The UOIF, which is said to be based on the militant Muslim Brotherhood of Egypt, came in second place this month in the newly formed French Council of the Muslim Cult that will be the official representation of Western Europe's largest Muslim population to the French government.

Sarkozy defended his initiatives to help create the council by saying Islam in France had become an underground religion of "basements and garages." Increasingly, second- and third-generation French-born youth of North African parents are becoming more devout and adding to the number of practicing Muslims.

The new council will be the intermediary with the French government for the building of new mosques and even religious schools. Sarkozy said he would make sure the council would not spread radical views nor try to create Islamic law in France.

"Islamic law will not be applied anywhere because it is not the law of the French Republic," said Sarkozy.
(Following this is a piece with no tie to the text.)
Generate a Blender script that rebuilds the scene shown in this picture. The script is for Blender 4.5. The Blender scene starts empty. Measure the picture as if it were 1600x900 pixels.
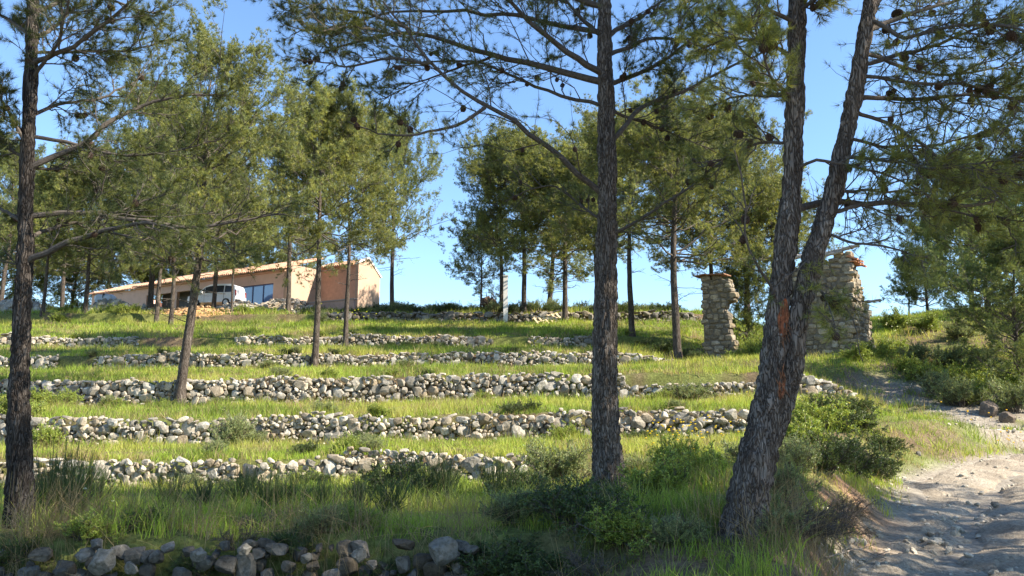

Under an agreement previously negotiated, Dalil Boubakeur, the head of the Paris Mosque and representative of a moderate, secular-oriented Algerian-backed party, will be the president of the council.

Boubakeur will lead the body even though his party finished in third place in this month's elections.

The National Federation of the Muslims of France, a Moroccan-dominated party, won the majority of seats.

Objections to Headscarf Comment

Sarkozy's reference last weekend to existing legislation requiring all persons to be bareheaded on identification photographs was seen as a provocation by many French Muslims.

In an interview in the Le Parisien newspaper on Sunday, Sarkozy said he expected to be booed when he made his statement.

"But this won't make me pull back," he said. The minister said that even Catholic nuns must be bareheaded in photos, so there should be no exception for Muslim women.

The UOIF said it would abide by government law, but officials have expressed displeasure at the rule. At Saturday's meeting, a former secretary general of the organization compared the French law requiring women to be bareheaded for identification photos to the mandatory wearing of a yellow Star of David by Jews during the Holocaust.

This week, the minister of education announced that he would propose new legislation next year reaffirming the secularity of schools, where there have been numerous incidents over the years of Muslim students wearing headscarves being barred from classes.

French law allows the wearing of small, unostentatious religious symbols that are not arrogantly displayed and leaves decisions on the matter up to the heads of individual schools.

In announcing his proposal for a new law on secularism, Education Minister Luc Ferry said the public powers have to reaffirm "very firmly" the French republic's principles of secularism "in the face of this rise in communitarianism, racism and anti-Semitism.